__What is asked__.
Copy out all the lines exactly. Omit pictures.

**** Material to process ****

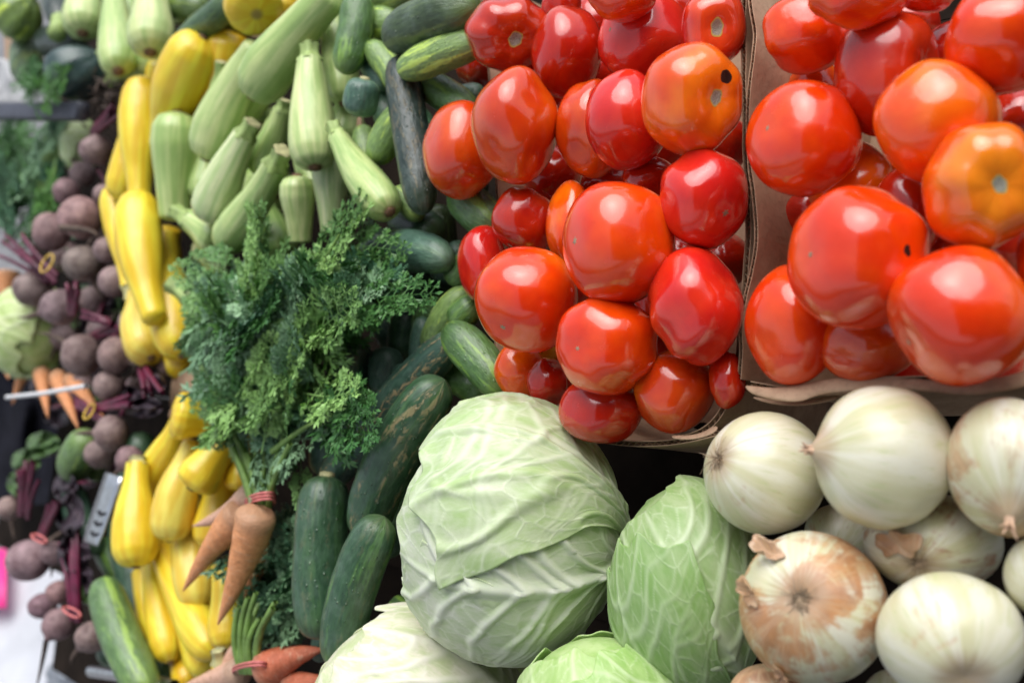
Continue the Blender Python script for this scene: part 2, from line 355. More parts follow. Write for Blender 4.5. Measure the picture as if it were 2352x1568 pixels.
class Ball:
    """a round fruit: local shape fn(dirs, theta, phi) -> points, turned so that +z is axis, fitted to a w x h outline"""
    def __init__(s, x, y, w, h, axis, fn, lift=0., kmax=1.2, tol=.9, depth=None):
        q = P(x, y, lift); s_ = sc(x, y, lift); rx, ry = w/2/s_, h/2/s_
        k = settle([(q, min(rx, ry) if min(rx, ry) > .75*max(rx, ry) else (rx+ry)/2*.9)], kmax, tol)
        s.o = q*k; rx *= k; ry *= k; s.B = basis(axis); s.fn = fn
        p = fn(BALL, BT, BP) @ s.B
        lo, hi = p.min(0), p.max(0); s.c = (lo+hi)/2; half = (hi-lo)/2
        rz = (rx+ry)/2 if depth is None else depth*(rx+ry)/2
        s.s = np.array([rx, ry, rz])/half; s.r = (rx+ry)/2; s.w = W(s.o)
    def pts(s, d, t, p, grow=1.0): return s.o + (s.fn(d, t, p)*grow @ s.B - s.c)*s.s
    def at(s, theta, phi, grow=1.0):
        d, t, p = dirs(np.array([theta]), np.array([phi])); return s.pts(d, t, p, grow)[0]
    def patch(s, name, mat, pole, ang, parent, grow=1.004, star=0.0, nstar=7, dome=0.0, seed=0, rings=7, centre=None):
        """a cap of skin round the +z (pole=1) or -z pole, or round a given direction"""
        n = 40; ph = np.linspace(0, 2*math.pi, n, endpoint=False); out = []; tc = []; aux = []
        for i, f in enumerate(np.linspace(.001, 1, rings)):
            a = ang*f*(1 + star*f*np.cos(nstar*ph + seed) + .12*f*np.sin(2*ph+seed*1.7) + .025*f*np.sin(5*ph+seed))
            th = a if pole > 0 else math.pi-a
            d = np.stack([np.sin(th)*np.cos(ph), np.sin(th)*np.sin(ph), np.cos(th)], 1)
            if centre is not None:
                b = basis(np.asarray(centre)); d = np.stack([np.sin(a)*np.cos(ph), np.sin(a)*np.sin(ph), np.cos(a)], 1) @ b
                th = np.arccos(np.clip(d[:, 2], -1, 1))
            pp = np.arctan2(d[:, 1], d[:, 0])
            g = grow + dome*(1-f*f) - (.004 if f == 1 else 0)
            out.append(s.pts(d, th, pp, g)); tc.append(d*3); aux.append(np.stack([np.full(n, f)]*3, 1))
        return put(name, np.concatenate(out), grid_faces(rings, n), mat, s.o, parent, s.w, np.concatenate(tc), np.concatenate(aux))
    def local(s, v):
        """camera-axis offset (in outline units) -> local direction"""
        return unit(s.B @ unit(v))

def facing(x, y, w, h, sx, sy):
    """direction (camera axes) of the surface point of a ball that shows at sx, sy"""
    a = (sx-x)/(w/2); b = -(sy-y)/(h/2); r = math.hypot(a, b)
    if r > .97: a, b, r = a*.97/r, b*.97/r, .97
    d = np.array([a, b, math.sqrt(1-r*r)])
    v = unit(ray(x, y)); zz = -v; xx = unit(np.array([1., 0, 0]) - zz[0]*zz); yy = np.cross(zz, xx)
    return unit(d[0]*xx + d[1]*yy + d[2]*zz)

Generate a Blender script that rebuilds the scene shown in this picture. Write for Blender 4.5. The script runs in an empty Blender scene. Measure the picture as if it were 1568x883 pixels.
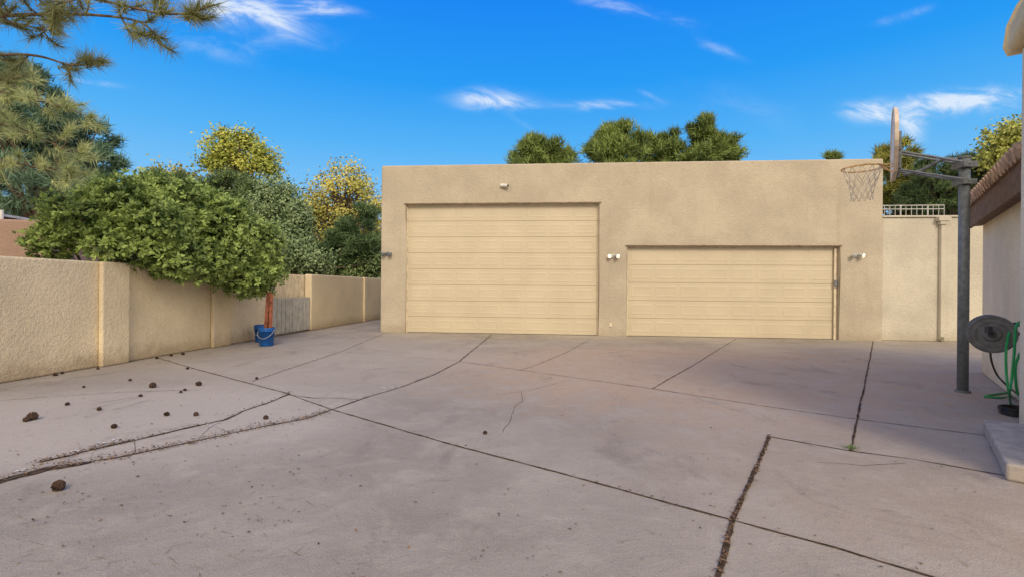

****

__Full answer__.
Continue the Blender Python script for this scene: part 2, from line 355. More parts follow. Write for Blender 4.5. Measure the picture as if it were 2352x1568 pixels.
class Ball:
    """a round fruit: local shape fn(dirs, theta, phi) -> points, turned so that +z is axis, fitted to a w x h outline"""
    def __init__(s, x, y, w, h, axis, fn, lift=0., kmax=1.2, tol=.9, depth=None):
        q = P(x, y, lift); s_ = sc(x, y, lift); rx, ry = w/2/s_, h/2/s_
        k = settle([(q, min(rx, ry) if min(rx, ry) > .75*max(rx, ry) else (rx+ry)/2*.9)], kmax, tol)
        s.o = q*k; rx *= k; ry *= k; s.B = basis(axis); s.fn = fn
        p = fn(BALL, BT, BP) @ s.B
        lo, hi = p.min(0), p.max(0); s.c = (lo+hi)/2; half = (hi-lo)/2
        rz = (rx+ry)/2 if depth is None else depth*(rx+ry)/2
        s.s = np.array([rx, ry, rz])/half; s.r = (rx+ry)/2; s.w = W(s.o)
    def pts(s, d, t, p, grow=1.0): return s.o + (s.fn(d, t, p)*grow @ s.B - s.c)*s.s
    def at(s, theta, phi, grow=1.0):
        d, t, p = dirs(np.array([theta]), np.array([phi])); return s.pts(d, t, p, grow)[0]
    def patch(s, name, mat, pole, ang, parent, grow=1.004, star=0.0, nstar=7, dome=0.0, seed=0, rings=7, centre=None):
        """a cap of skin round the +z (pole=1) or -z pole, or round a given direction"""
        n = 40; ph = np.linspace(0, 2*math.pi, n, endpoint=False); out = []; tc = []; aux = []
        for i, f in enumerate(np.linspace(.001, 1, rings)):
            a = ang*f*(1 + star*f*np.cos(nstar*ph + seed) + .12*f*np.sin(2*ph+seed*1.7) + .025*f*np.sin(5*ph+seed))
            th = a if pole > 0 else math.pi-a
            d = np.stack([np.sin(th)*np.cos(ph), np.sin(th)*np.sin(ph), np.cos(th)], 1)
            if centre is not None:
                b = basis(np.asarray(centre)); d = np.stack([np.sin(a)*np.cos(ph), np.sin(a)*np.sin(ph), np.cos(a)], 1) @ b
                th = np.arccos(np.clip(d[:, 2], -1, 1))
            pp = np.arctan2(d[:, 1], d[:, 0])
            g = grow + dome*(1-f*f) - (.004 if f == 1 else 0)
            out.append(s.pts(d, th, pp, g)); tc.append(d*3); aux.append(np.stack([np.full(n, f)]*3, 1))
        return put(name, np.concatenate(out), grid_faces(rings, n), mat, s.o, parent, s.w, np.concatenate(tc), np.concatenate(aux))
    def local(s, v):
        """camera-axis offset (in outline units) -> local direction"""
        return unit(s.B @ unit(v))

def facing(x, y, w, h, sx, sy):
    """direction (camera axes) of the surface point of a ball that shows at sx, sy"""
    a = (sx-x)/(w/2); b = -(sy-y)/(h/2); r = math.hypot(a, b)
    if r > .97: a, b, r = a*.97/r, b*.97/r, .97
    d = np.array([a, b, math.sqrt(1-r*r)])
    v = unit(ray(x, y)); zz = -v; xx = unit(np.array([1., 0, 0]) - zz[0]*zz); yy = np.cross(zz, xx)
    return unit(d[0]*xx + d[1]*yy + d[2]*zz)

Generate a Blender script that rebuilds the scene shown in this picture. Write for Blender 4.5. The script runs in an empty Blender scene. Measure the picture as if it were 1568x883 pixels.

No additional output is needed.